In the "German unification process", Soviet fears were certainly addressed by a treaty commitment that the only forces stationed in former East Germany would be "German units of territorial defence which are not integrated into alliance structures" (Keesing's Record of World Events, 37717). Has this been violated?

The treaty contained no clauses relative to the Warsaw Pact's dissolution, since that was not then internationally assumed - indeed the Conventional Forces in Europe treaty then being negotiated was based on the principle of force parity (within Europe) between Nato and the Warsaw Pact, the assumption being that both would continue, though "no longer adversaries".

The Pact was, however, falling to pieces, and it formally decided in February 1991 on the early dissolution of its military structures.
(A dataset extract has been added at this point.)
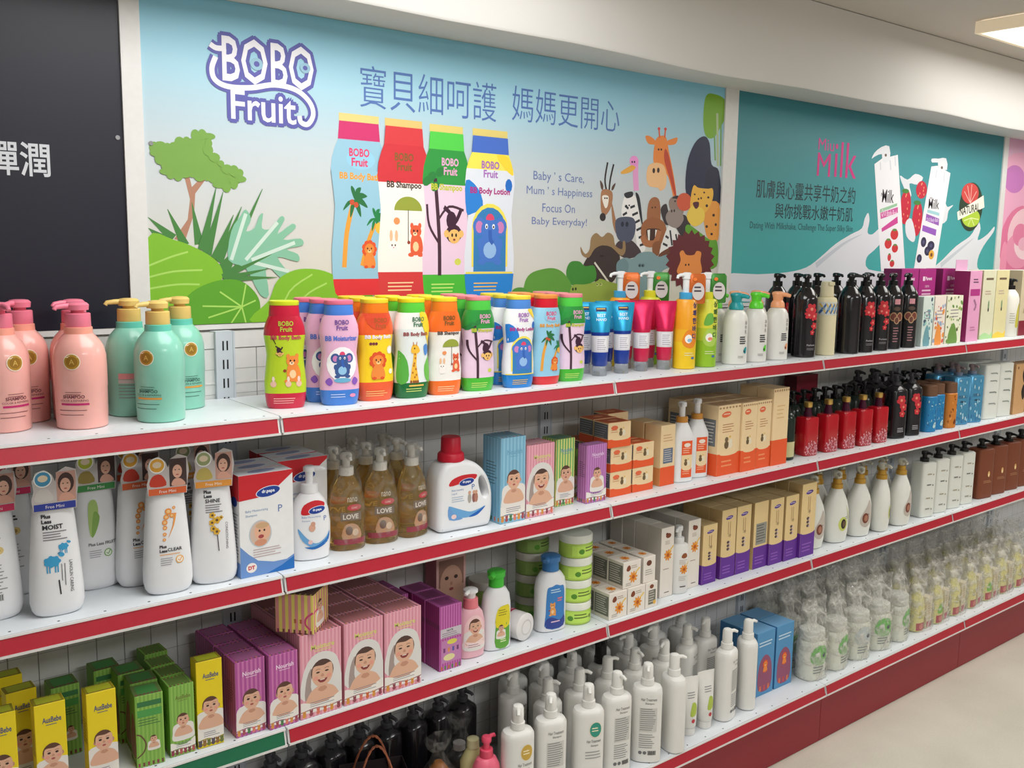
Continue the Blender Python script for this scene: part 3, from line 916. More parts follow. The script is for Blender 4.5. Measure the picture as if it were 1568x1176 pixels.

That month Czechoslovakia, Poland and Hungary sought "total integration into the European political, economic, security and legislative order", which, they soon made clear, they took to include Nato membership.

Nato thus had to respond to the wish of many ex-Warsaw Pact members to join. It was initially cool: foreign ministers declared in June 1991 that "we will not seek unilateral advantage from the changed situation in Europe nor threaten the legitimate interests of any state", and in October Nato officials are reported as stating that the organisation was "not prepared to entertain the notion of membership" for ex-Warsaw Pact countries (Keesing's, 38313, 38554).

Half a decade later there has been a reversal of this attitude, and one can argue as to whether or not the change was wise. But I am not sure that it equates with the reneging on a "pledge", as claimed by Mr Olenin. Perhaps he has further justification. But to a casual observer, it looks rather as if a potentially dangerous "Western betrayal" myth is building.